Ça fait des années que je rêve de partir loin, dans un trou (perdu ou non), pendant les Fêtes, mais mes moyens financiers ne me le permettent jamais. Il faut dire que les trous où Noël pourrait ne pas exister sont loin. Et rares.
Je ne trouve pas ça difficile parce que je suis seul à Noël – ce n’est pas un problème de solitude –, je ne trouve pas ça difficile parce que je suis un grincheux, je trouve ça difficile parce que je voudrais simplement m’en ficher, mais le monde m’empêche de m’en contrecalisser.
Noël est la seule fête que je subis même si je m’en fiche, même si je voudrais juste la laisser passer. En fait, c’est ça le hic, on ne peut pas faire comme si c’était pas là, contrairement à tout le reste dont je me contrefiche.
Ça fait 20 ans que je ne fête plus Noël et même ma famille a encore de la misère à comprendre. Il faut dire, aussi, que j’ai arrêté de me battre pendant quelques années. Premièrement, tu ne peux pas empêcher quelqu’un de vouloir te donner un cadeau. Ensuite, ça demande moins d’énergie aller à un souper que de tenter d’expliquer pourquoi ce souper ne te tente pas vraiment. Tenter d’expliquer que ce n’est pas eux tu ne veux pas voir, mais que le contexte te gosse. Mais même lorsque je fais ces compromis, ça demeure lourd.
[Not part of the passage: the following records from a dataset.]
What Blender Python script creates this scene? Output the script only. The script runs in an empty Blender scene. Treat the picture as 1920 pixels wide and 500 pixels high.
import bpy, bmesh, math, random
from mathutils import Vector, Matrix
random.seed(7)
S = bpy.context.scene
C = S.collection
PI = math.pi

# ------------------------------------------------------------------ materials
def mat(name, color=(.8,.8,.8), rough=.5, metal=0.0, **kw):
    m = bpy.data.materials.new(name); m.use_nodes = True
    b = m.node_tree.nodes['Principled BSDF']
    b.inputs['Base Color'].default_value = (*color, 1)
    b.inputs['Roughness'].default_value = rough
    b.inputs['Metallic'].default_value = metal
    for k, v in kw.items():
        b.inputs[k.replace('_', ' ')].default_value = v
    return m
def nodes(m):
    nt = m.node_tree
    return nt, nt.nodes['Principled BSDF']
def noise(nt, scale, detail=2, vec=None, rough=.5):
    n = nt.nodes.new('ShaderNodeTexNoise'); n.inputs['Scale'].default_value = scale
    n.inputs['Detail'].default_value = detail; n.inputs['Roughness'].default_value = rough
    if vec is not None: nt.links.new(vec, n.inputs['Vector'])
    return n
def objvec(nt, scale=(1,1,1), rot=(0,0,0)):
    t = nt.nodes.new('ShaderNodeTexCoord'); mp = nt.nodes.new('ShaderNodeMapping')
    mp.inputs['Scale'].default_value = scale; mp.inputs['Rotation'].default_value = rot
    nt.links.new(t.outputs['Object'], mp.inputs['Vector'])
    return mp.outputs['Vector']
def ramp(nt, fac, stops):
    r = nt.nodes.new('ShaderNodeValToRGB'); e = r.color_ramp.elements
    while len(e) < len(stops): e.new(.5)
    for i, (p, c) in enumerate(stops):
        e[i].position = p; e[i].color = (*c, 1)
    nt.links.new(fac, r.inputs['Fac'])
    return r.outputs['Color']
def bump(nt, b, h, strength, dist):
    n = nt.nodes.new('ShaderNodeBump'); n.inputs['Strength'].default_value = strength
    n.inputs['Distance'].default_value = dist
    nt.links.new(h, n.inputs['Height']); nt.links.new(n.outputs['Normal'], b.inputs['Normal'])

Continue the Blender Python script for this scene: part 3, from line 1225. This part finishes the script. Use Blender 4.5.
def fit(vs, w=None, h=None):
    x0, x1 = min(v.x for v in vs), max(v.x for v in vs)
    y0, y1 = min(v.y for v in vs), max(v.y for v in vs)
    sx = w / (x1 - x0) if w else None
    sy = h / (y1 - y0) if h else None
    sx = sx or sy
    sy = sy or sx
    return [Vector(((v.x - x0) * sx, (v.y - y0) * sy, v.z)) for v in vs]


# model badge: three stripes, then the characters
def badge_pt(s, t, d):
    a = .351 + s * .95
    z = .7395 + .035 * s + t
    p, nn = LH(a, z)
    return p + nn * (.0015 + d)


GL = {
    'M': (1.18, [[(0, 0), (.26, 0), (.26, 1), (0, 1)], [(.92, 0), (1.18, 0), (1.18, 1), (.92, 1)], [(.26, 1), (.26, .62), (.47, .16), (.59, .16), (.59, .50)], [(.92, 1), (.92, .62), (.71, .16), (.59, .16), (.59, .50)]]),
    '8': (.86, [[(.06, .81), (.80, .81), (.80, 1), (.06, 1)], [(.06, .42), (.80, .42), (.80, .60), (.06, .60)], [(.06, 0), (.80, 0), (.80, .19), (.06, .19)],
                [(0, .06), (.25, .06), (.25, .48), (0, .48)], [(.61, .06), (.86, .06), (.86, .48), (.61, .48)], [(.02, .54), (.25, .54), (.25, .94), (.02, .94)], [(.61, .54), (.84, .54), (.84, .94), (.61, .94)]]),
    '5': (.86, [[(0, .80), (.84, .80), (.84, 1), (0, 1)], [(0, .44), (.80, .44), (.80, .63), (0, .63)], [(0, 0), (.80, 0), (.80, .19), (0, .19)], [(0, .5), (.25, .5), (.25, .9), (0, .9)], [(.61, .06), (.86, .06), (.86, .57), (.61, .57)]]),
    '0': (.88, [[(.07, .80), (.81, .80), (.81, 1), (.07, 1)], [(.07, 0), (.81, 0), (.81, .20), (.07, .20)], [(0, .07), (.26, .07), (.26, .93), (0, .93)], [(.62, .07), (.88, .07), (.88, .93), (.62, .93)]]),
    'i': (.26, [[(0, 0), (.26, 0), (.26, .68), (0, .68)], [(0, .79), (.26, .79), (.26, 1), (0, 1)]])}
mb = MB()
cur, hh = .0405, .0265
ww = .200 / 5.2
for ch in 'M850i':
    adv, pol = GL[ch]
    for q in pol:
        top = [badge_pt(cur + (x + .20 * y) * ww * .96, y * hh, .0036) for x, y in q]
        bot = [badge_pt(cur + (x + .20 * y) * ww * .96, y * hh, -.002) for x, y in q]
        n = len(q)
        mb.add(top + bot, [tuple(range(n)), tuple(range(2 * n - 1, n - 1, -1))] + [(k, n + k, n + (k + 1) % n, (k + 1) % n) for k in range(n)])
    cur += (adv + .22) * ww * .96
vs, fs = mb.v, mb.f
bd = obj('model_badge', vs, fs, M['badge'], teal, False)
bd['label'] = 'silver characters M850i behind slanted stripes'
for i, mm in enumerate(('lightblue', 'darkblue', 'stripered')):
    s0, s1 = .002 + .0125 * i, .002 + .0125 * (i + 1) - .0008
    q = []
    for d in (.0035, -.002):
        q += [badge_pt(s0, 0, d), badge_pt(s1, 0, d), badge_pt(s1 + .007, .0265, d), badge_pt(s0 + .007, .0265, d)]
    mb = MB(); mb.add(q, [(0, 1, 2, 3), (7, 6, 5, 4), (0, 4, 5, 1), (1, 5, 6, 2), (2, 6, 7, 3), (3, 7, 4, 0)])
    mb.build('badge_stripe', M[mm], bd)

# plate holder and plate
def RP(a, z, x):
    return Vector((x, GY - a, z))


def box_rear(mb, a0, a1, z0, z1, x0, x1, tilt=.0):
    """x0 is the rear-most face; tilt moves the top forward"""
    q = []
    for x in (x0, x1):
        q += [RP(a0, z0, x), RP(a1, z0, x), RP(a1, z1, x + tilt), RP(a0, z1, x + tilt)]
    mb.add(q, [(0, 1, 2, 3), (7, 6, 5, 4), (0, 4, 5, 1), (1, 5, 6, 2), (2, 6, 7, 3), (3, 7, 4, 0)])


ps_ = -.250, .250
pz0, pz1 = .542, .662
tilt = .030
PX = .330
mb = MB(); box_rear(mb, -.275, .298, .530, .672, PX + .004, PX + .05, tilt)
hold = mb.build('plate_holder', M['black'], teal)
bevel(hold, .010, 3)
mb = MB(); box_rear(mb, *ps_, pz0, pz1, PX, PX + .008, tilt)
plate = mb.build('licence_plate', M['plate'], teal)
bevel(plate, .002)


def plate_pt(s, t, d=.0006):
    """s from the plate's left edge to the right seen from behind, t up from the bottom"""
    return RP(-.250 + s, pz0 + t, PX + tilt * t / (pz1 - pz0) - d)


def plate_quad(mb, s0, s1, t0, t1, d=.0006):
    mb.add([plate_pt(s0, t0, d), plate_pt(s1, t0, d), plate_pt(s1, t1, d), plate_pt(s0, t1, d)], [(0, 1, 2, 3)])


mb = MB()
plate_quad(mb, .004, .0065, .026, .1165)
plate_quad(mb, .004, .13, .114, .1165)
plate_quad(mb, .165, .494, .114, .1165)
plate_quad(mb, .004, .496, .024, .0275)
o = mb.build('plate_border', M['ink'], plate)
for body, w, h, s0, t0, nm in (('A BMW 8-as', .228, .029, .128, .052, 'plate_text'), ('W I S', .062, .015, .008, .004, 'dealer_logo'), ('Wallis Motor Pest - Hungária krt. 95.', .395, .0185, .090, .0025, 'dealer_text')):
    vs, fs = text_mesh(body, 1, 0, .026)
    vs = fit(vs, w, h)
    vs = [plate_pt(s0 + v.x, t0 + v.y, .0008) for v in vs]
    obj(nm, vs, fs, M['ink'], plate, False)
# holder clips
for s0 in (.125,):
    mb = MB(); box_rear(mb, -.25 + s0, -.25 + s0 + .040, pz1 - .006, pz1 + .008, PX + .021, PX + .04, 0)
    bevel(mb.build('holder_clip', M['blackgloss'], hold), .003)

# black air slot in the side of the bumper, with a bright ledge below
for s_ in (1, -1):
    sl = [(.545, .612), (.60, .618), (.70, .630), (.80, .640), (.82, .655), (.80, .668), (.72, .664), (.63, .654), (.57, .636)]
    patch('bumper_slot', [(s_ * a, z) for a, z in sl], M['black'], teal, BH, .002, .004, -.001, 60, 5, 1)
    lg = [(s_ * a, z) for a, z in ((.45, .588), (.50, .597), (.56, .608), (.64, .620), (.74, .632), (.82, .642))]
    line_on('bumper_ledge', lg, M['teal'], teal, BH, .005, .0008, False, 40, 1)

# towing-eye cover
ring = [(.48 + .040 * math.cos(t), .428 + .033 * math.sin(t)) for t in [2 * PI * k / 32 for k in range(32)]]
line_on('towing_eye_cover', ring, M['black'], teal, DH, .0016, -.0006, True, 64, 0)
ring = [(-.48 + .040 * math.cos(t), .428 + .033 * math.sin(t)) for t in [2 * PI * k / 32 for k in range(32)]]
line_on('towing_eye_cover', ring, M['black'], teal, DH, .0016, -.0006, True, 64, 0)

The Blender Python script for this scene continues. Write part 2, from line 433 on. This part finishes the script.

Ils sont bien intentionnés, et je sais que pour eux, c’est presque un souper de famille comme un autre, ou du moins, une excuse pour en faire un, mais c’est biaisé. Il y a des décorations de Noël partout, il y a de la musique de Noël, il y a des cadeaux de Noël. Il n’y a absolument rien qui ne fait pas référence à Noël. Et il faut que je fasse semblant que ça me fait plaisir. Pis j’ai de la misère à faire semblant.
Noël me rend mal à l’aise, mais si je l’exprime, je gâche leur fun. Pis je l’ai dit, je ne suis pas un grincheux, mon but n’est pas de tuer Noël et d’empêcher les gens d’aimer Noël…
Essayez de faire un conseil d’administration dans une loge du Centre Bell pendant un match du Canadien. Tu auras beau tenter de dire à celui qui n’aime pas le hockey que c’est une réunion comme une autre, il va juste subir le Canadien et la réunion n’en sera pas vraiment une. Ses collègues vont le trouver poche et lui va trouver ses collègues poches. Personne n’en sort gagnant, même s’ils s’aiment ben fort quand même.
Je ne veux pas gâcher le Noël de ceux et celles qui aiment cette fête, au contraire. Je trouve ça beau quand c’est un vrai moment d’amour. Ça m’intéresse juste pas, comme je ne m’intéresse pas à Kim Kardashian (la preuve, j’ai dû googler son nom pour être sûr) ou à la course automobile, mais contrairement à presque tout, la société me l’enfonce de force.
Bien oui, je suis content d’être en congé, mais j’ai souvent préféré travailler pendant les Fêtes, c’était une rare porte de sortie pour éviter tout le reste. Une manière de m’extraire du moule. Un peu.
Signe du monopole de Noël: essayez de faire quelque chose à Noël qui ne soit pas relié à Noël. C’est un désert aride.
Tes seules activités possibles doivent se faire seul (chez toi dans le noir). Parce que tes amis sont inévitablement en train de fêter Noël dans leur famille ou un autre party. Tout est fermé parce que c’est Noël. Et ce qui est ouvert est en mode Noël. Aucune autre fête ne monopolise autant la société. Le problème, c’est l’absence d’alternative.
Même les marginaux se font des activités de Noël. Même faire des «anti Noël» ou des «soirée pas de Noêl» revient à démontrer la monopolisation de l’espace et du temps par le gros barbu rouge et blanc. Je voudrais juste pouvoir faire de quoi qui n’a aucun lien à cette fête, ni pour, ni contre, juste neutre, juste pas relié.
Mais le poids du temps des Fêtes est si lourd, que si on fait une activité qui n’est pas reliée à cette célébration autour du 25 décembre, et encore plus le 24 ou le 25, il faut absolument le mentionner. Pourtant, si on fait une activité qui n’est pas en lien avec la St-Valentin le 14 février, on n’a pas nécessairement besoin de le spécifier. La société accepte ce hasard. Pas à Noël. Il n’existe rien d’autre le 10 et le 26 décembre que Noël. Sauf des gens chez eux qui attendent que ça passe.
Et la plupart du temps, ça passe pas vraiment vite.